Com a extinção do SEF, o processo foi transferido para a Aima, em funcionamento desde outubro do ano passado. "Desde então, a resposta é sempre a mesma: ‘O processo está em andamento’. Nunca recebi o documento", afirmou.
Ele relatou à BRASIL JÁ idas frequentes ao SEF e, posteriormente, à Aima, muitas vezes enfrentando longas filas e falta de clareza sobre os prazos. "Minha avó e eu acordávamos de madrugada para ir lá. Ficávamos o dia inteiro na fila, mas sempre ouvíamos a mesma coisa. Fomos mais de quatro vezes."
O jovem tentou contato por e-mail e telefone, mas os resultados foram igualmente frustrantes. "Nunca atendem por ligação. Por e-mail, mandei vários, e nada." Atualmente, Gustavo avalia entrar com uma ação judicial contra o governo para ter o direito garantido.
Segundo explica o rapaz, a falta do documento também afeta sua mobilidade. Ele não pode sair de Portugal porque corre o risco de não conseguir retornar.
"Minha mãe mora na Bélgica e o resto da minha família está no Brasil. Agora, no final do ano, queria passar o Natal com minha mãe, mas não posso viajar sem o título."
Este ano, ele até conseguiu viajar ao Brasil para o funeral do avô, mas precisou apresentar o registro de ocorrência comprovando que perdeu o documento ao controle de imigração. "Foi uma exceção, mas eu sei que não seria o mesmo se fosse para outro país europeu."
A luta contra a burocracia
A demora no processo escancara as dificuldades enfrentadas por muitos imigrantes em Portugal que lidam com um sistema burocrático e ineficiente.
"Eu nem sei onde está meu documento agora. A casa onde eu morava na época da solicitação é onde o cartão deveria chegar, mas a pessoa que vive lá não recebeu nada.
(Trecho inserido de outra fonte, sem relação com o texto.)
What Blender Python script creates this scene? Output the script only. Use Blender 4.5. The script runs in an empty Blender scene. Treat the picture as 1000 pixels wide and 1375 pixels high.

Minha tia sempre vai lá buscar, mas nunca chegou."
Enquanto espera uma solução, Gustavo continua a estudar tenta manter os sonhos vivos.
Orientações da Aima
Em 28 de novembro, a reportagem entrou em contato com a Aima para saber do andamento do caso de Gustavo, mas não recebeu resposta até o fechamento da reportagem. O espaço segue aberto caso a agência decida se manifestar.
No site da Aima, a orientação para casos de perda de documento e necessidade de emissão de uma segunda via da autorização de residência é que o pedido deve ser iniciado por meio de uma plataforma eletrônica e precisa ser entregue presencialmente.
O processo requer o preenchimento de um formulário próprio, assinado pelo requerente ou, no caso de menores ou incapazes, por um representante legal, e pode ser submetido em qualquer direção ou delegação regional da agência.
Após a análise, o pedido pode ser encaminhado para a delegação da área de residência do requerente.
Entre os documentos exigidos estão:
- duas fotografias tipo passe com fundo liso,
- passaporte ou outro documento de viagem válido,
- declaração justificando a necessidade da segunda via,
- e, no caso de perda, furto ou roubo, a cópia da participação (boletim de ocorrência) feita à autoridade policial.
Outros casos específicos exigem a devolução do título inicial, em situações de mau estado de conservação, ou uma declaração de destruição sob compromisso de honra.